Lors de l’inauguration, après Georges Girard, Manuel Diaz, maire de Millau rappelait la haute figure de celui qu’il nomma « son illustre prédécesseur, premier maire désigné puis élu de Millau ».
En effet, Louis de Bonald fut maire de Millau de 1785 à 1791, date à laquelle il démissionna en raison de son hostilité à la Constitution civile du Clergé.
Manuel Diaz, revenant sur un passé récent qui avait fait couler d’encre expliqua : « Je ne crois pas avoir fait injure à la mémoire du vicomte De Bonald en ayant pris la décision, combien contestée, d’avoir démoli son vieil hôtel ».
Nombreux furent les élus et personnalités à s’être rendu présent pour cette inauguration, parmi ceux-ci, Cyprien Trouche, premier adjoint ; Jacques Godfrain, député du Sud-Aveyron ou encore Jean Sarton du Jonchay, sous-préfet de Millau qui se chargea de découvrir le buste de bronze et la plaque commémorative.

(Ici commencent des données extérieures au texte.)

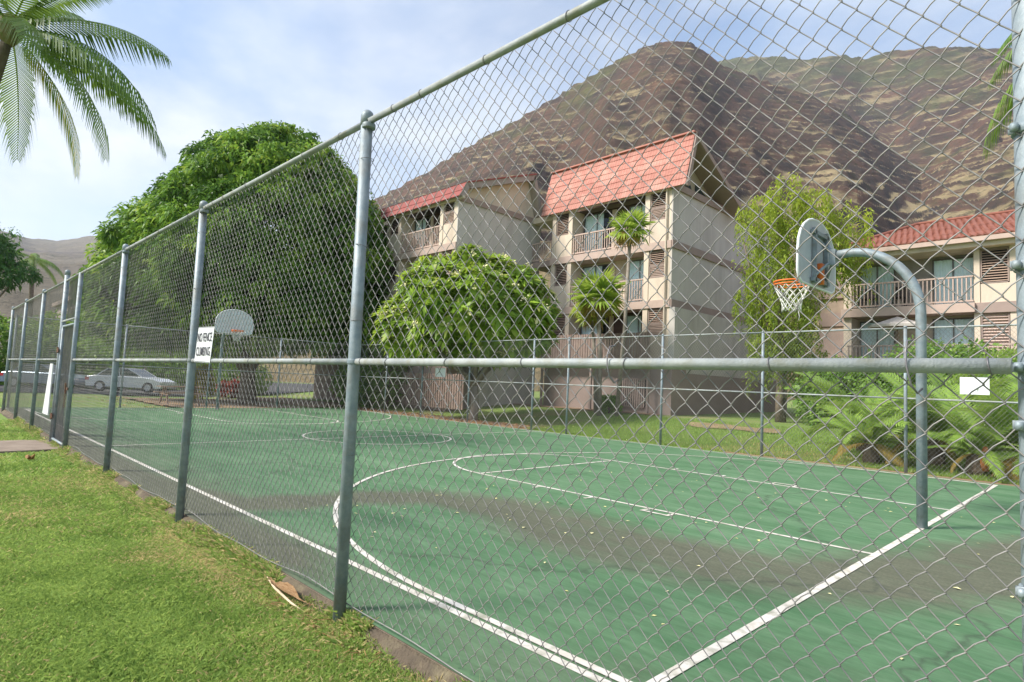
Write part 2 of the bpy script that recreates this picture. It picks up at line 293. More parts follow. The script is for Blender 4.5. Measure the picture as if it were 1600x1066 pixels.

Devant ce buste, Manuel Diaz trouva celui-ci bien plus expressif que celui en plâtre qui servit de modèle et qui se trouvait dans le hall de la mairie. Il précisa : « c’est un hommage discret, mais significatif des sentiments que les Millavois portent au philosophe ». Enfin, le maire se félicitait que la rénovation du vieux Millau (dont la nouvelle rue Saint-Martin constituait « le prélude de ce que nous voulions faire » soit placée « sous le haut patronage posthume de L.G.A. De Bonald ».
Au vœu de Mylou du Pays Maigre de voir un coin de verdure avec un petit monument dédiée au philosophe, Jules Artières lui aussi voulut en son temps qu’on lui élève un ouvrage architectural : « Puisse notre commune ne plus tarder à rendre hommage à De Bonald, un juste tribut d’hommages, en lui élevant sur une de nos places publiques, un monument qui rappelle aux générations futures les traits d’un des plus profonds génies philosophiques et chrétiens des temps modernes, une des plus grandes gloires dont s’honorent notre province et notre patrie » (Millau à travers les siècles, p.236, 1943).
Un vœu réalisé en ce vendredi 26 juin 1981.